Eh, maybe that's too harsh. I always feel like such a grump after writing a Planescape post, because I always fall into the trap of focusing on what can be improved. I really need to get better at conveying my love for these books in a way that's more obvious than simply the fact that I went out of my way to own them at all (I ask you, sincerely, is paying 35 dollars for the Planescape audio CD the act of a man who doesn't love the setting?). If it helps, I don't think of what I do as writing reviews, I think of them more as written reactions. What I write isn't an overall judgement of the work, but rather what I most want to talk about right after reading the work.

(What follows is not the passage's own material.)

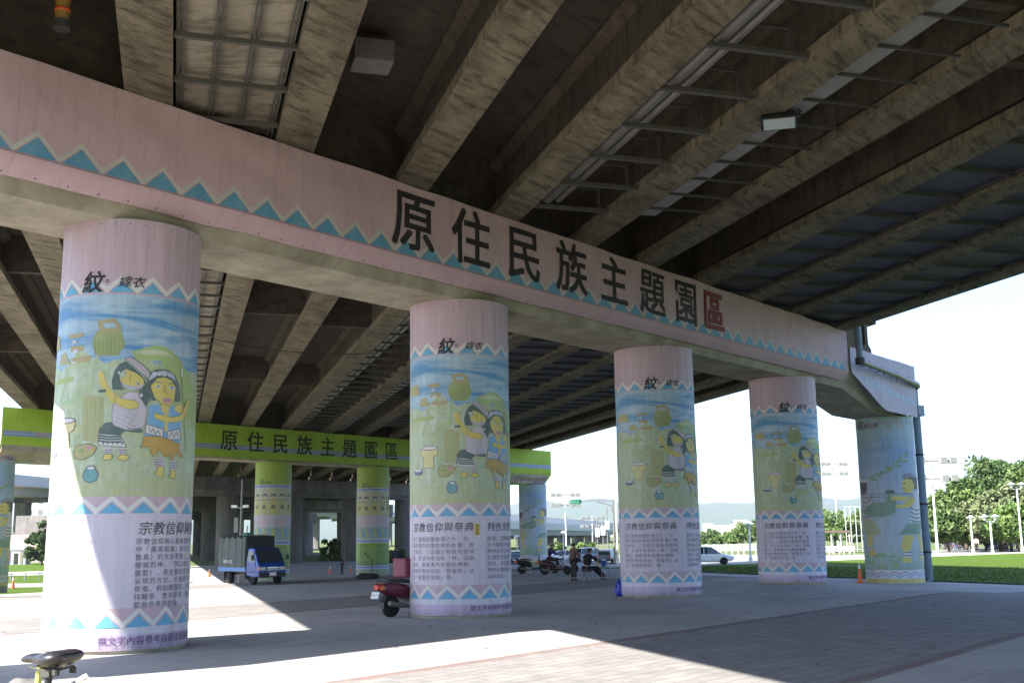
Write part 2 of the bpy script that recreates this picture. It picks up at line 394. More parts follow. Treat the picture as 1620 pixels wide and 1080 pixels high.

What The Planeswalker's Handbook is is an abridged and condensed version of the setting so far, supplemented with more player-facing material than we've seen in the rest of the line combined. That's a really good thing to be. You should just ignore the part about the DM banning Genasi paladins. Ignore the part about only using the bland kits (which, admittedly, do have a niche for players who don't want to use a more character-defining kit) and just use whatever kits you want. Ignore the part about planar demihumans hiding away in heaven (either that, or make it the central theme of your campaign, where your party of intrepid PCs attempts to bodily ascend into paradise, threatening to throw the whole balance of life and death out of whack, which would definitely be a pretty epic D&D campaign).
I think, the real barrier to Planescape reaching its potential is just the rift between pre- and post- internet. There has been an explosion of creativity and diversity in the 25 years since this book has been printed. Even Wizards of the Coast is now printing supplements with owl-folk PCs and Paladins of every alignment. And I think that rather than leaving Planescape behind, there is instead an unprecedented opportunity for a reboot. What this particular book most needs is to get in the habit of saying "yes" and the hobby as a whole has shifted to make that stance the default.
Ukss Contribution: Veddish duBran has a shop where he claims to sell keys for every lock in the multiverse. I absolutely love it as a concept. Very magical. Very eccentric. By default, only borderline useful (which, of all the thousands of keys in this shop is the one I need?), but with the potential to be a crucial plot point. What can I say, I can never resist a weird, magical shop.